--- Start Records shown ---

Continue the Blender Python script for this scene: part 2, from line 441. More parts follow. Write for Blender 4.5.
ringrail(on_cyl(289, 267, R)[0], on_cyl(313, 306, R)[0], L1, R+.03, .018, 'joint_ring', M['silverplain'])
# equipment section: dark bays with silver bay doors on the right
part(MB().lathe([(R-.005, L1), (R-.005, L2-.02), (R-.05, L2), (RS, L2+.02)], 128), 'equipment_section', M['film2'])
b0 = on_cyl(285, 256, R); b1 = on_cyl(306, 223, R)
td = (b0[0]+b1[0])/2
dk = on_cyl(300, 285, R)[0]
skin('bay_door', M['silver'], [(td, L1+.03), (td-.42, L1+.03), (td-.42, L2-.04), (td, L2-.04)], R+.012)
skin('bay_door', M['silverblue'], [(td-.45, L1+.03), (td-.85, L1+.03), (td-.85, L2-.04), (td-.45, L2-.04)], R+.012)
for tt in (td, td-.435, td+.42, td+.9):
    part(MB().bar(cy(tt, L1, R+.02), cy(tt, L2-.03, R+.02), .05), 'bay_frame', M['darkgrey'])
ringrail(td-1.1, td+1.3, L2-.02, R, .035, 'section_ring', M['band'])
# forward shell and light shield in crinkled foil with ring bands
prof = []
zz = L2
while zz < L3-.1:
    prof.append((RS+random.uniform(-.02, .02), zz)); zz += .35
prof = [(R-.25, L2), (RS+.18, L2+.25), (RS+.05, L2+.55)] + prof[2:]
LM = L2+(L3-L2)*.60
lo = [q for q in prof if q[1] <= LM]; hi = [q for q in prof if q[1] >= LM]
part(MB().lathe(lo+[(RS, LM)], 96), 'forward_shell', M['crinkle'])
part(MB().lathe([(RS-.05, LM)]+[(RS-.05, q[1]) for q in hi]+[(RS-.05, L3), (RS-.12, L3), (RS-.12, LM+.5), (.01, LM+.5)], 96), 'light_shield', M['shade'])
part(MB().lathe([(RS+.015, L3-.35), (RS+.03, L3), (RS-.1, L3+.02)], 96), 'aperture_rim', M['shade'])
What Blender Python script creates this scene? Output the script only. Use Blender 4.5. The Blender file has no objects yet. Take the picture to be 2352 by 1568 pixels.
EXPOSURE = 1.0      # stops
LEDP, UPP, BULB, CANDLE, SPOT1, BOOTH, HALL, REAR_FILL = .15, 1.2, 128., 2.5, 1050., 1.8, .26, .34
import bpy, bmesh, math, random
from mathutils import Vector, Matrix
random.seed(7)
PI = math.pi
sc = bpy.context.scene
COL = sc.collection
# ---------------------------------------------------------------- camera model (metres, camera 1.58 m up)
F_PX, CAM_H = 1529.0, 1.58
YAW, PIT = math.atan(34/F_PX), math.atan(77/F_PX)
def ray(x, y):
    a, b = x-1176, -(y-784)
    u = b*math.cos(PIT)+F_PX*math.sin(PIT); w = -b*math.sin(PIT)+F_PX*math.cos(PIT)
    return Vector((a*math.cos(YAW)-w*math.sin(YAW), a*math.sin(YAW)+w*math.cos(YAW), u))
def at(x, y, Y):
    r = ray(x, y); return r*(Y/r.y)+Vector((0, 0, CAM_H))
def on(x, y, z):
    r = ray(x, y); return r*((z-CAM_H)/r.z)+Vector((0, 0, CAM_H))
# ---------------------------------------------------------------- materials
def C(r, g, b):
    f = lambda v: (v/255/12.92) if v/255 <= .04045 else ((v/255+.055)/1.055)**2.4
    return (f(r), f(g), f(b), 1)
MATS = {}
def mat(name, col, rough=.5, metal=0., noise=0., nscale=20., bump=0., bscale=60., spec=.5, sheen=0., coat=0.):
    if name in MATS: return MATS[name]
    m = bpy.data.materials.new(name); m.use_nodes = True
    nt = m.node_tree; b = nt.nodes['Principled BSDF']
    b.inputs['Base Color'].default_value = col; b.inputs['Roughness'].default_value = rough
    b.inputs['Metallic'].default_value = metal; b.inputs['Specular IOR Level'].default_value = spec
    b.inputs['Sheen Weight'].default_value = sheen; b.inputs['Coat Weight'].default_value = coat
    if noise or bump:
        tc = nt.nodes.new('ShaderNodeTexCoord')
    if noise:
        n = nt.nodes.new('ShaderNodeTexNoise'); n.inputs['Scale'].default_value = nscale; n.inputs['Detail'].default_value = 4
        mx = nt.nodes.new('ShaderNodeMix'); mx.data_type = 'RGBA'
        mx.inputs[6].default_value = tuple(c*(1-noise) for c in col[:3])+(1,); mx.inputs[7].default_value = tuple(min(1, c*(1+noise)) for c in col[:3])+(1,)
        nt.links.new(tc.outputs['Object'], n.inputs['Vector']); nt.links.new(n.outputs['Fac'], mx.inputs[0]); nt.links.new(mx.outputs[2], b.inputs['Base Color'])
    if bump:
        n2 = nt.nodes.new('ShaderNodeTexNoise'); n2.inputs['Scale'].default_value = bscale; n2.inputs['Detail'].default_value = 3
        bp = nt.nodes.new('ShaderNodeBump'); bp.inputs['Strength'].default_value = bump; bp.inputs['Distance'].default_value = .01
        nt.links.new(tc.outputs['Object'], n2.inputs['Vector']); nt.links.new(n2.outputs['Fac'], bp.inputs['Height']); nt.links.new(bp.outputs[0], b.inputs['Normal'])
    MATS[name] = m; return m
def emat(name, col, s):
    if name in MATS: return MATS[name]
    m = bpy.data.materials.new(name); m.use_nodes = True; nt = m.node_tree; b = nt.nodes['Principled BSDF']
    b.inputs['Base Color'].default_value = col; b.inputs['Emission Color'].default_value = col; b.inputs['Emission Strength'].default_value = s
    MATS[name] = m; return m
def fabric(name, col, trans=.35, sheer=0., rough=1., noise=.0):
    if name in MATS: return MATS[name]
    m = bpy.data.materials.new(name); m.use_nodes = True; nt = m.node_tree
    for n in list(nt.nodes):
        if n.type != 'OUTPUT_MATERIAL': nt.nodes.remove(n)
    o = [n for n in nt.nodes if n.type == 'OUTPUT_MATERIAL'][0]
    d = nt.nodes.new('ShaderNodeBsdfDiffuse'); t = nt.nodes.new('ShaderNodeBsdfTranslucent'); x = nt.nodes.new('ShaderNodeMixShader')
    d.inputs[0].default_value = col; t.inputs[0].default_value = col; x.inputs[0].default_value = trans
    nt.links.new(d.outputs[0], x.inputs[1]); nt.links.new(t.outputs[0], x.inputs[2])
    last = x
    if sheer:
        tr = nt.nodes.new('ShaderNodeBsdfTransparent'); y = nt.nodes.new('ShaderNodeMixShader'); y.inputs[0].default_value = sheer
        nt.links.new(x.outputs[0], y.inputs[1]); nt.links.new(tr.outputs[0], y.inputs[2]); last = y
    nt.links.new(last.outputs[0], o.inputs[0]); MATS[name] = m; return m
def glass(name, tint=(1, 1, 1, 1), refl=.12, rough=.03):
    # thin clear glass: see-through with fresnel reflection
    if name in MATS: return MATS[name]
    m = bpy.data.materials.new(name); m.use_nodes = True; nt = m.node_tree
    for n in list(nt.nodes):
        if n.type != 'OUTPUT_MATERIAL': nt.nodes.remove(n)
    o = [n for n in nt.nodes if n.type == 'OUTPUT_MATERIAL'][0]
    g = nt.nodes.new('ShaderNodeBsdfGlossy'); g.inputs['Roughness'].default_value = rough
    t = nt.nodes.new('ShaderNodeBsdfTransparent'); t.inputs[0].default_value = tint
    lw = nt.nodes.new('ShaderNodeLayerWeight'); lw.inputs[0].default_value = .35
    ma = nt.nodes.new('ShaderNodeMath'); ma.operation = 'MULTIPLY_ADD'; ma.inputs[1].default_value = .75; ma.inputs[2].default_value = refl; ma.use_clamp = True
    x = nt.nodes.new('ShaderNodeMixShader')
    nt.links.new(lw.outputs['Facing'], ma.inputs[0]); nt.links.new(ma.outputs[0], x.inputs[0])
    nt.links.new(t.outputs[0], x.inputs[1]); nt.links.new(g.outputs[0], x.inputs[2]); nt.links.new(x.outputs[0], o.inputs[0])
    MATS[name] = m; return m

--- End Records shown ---

▶ _Instruction_: The word "Blender" may appear on some lines. Report how many lines hold it, giving the number alone.

▶ _Task answer_: 2